Por ejemplo, Mariano Ansó y Manuel Irujo, que ocuparon puesto de ministro en gobiernos republicanos durante la guerra, fueron sancionados con veinte millones de pesetas cada uno. Además, hubo dos sanciones de un millón de pesetas, 24 que superaban las 100.000 pesetas y 97 por encima de las 10.000.

Pero la mayoría de los represaliados correspondían a las clases populares, lo que explica que más de la mitad de los expedientados fueron declarados insolventes. Esta circunstancia pone en evidencia, según los autores del informe, que «se primó extender el castigo sin atender a las posibilidades reales que tenían estos sectores de hacer aumentar la recaudación».

En este sentido, añaden que «no hay que minusvalorar el daño económico que significaban para las familias pobres las sanciones aparentemente reducidas, que, además, fueron las más pagadas».

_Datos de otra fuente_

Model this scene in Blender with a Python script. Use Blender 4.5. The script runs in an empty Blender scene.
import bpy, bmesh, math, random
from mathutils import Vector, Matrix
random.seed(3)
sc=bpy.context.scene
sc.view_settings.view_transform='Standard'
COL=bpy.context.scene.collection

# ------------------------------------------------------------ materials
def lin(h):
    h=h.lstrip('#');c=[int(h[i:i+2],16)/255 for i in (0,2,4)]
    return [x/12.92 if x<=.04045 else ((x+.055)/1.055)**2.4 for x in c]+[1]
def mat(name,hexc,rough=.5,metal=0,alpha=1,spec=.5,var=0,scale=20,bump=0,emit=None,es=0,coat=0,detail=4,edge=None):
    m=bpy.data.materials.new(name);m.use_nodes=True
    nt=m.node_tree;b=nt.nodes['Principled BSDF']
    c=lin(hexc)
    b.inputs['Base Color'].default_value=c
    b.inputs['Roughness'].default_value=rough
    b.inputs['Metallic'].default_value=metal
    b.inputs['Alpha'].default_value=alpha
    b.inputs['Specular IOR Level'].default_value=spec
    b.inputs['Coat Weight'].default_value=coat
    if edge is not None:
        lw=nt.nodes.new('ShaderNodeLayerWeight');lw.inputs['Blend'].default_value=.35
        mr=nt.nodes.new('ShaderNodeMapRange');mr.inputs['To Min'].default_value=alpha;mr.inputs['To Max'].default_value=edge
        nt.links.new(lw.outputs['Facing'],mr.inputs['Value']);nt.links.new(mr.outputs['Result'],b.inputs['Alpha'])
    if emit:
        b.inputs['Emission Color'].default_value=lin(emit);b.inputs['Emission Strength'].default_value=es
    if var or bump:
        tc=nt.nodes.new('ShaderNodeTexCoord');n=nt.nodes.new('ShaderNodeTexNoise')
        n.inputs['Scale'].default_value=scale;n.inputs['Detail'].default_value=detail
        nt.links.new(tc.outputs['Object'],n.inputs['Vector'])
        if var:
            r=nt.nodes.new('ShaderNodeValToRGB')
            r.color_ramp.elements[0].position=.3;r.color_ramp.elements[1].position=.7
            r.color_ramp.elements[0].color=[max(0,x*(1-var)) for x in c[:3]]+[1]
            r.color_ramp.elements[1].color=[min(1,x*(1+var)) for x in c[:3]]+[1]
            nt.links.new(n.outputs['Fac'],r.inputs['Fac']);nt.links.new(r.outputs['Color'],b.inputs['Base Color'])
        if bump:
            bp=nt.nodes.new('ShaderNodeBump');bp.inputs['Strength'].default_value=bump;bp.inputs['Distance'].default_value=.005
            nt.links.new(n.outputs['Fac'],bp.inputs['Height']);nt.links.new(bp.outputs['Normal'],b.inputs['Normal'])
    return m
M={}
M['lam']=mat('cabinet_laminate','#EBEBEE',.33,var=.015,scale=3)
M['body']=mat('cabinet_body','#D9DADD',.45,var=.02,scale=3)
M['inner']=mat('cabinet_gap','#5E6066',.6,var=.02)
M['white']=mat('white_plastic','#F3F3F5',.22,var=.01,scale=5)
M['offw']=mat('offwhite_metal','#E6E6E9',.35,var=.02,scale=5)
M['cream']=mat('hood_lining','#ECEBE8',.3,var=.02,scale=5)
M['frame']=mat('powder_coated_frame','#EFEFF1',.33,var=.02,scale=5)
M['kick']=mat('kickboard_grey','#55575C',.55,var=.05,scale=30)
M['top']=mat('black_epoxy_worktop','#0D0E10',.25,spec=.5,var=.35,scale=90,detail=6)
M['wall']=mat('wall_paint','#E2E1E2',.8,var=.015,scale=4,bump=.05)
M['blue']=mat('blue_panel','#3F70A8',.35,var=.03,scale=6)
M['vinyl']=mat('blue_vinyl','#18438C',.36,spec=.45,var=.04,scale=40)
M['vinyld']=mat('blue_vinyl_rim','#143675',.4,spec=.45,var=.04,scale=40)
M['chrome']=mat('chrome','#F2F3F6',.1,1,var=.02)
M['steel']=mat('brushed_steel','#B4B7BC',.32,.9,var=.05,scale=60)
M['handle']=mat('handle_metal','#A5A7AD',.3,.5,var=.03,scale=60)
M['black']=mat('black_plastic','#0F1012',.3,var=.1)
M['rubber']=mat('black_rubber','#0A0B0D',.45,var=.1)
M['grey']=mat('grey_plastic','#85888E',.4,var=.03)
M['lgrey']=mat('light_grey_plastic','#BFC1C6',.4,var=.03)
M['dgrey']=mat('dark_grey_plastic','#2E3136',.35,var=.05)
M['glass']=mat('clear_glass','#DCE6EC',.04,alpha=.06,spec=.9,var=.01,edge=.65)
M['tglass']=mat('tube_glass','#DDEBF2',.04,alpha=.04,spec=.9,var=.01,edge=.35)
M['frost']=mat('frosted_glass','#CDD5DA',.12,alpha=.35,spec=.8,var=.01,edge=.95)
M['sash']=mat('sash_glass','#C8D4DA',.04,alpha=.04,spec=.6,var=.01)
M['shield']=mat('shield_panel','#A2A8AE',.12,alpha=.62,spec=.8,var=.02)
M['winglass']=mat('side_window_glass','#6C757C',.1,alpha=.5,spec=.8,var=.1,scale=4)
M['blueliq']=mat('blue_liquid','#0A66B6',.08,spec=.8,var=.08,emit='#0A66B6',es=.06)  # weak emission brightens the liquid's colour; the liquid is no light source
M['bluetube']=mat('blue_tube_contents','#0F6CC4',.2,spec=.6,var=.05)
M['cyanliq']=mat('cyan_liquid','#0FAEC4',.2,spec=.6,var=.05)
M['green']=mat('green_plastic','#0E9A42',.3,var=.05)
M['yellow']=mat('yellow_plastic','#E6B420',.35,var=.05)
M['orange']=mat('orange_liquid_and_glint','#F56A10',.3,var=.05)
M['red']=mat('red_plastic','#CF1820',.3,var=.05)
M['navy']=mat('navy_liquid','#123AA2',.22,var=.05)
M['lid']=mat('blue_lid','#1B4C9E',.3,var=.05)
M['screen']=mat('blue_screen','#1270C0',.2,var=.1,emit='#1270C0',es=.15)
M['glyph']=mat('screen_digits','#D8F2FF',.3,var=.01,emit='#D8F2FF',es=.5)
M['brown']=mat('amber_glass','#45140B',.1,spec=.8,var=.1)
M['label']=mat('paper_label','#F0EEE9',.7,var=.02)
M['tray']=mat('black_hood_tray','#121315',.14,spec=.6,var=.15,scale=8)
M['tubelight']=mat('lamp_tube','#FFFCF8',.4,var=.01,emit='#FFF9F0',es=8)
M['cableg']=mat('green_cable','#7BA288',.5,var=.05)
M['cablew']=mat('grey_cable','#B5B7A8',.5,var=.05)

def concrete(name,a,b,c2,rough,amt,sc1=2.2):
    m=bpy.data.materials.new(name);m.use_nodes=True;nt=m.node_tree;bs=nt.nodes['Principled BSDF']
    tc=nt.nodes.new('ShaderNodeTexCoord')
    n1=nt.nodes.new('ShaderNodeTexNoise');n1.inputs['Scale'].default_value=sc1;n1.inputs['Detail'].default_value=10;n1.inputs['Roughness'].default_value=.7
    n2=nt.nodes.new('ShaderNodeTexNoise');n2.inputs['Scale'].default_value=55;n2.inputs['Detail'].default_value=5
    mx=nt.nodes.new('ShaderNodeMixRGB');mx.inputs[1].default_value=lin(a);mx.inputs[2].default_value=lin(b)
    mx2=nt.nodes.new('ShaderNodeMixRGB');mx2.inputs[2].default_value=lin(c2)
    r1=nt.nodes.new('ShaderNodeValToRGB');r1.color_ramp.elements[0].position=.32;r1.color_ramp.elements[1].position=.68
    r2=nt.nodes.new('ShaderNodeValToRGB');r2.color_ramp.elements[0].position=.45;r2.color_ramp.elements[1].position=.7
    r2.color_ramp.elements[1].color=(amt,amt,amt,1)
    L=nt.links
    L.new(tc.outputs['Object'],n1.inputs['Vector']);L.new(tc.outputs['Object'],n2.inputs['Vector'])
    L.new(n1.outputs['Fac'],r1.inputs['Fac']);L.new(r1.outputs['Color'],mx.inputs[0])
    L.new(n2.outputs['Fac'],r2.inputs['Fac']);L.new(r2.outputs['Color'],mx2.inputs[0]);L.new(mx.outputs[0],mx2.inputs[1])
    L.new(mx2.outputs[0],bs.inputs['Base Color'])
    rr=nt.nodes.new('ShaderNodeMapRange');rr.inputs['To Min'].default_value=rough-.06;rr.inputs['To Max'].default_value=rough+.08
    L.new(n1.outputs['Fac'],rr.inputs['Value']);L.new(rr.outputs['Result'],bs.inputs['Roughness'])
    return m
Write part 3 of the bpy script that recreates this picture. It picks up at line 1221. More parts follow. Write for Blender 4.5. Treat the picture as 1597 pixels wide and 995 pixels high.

La suma de las multas inferiores a mil pesetas llegaba a las 90.525 pesetas, repartidas entre 495 expedientados, casi la mitad del total. En el caso de haberse cobrado en su totalidad, «apenas hubiera alcanzado para pagar los gastos de la tramitación», es decir, casi generaba más pérdidas que ganancias al Estado. Pero no se trataba de recaudar, sino del «ansia de castigar y condicionar el futuro económico de esos sectores declarados enemigos».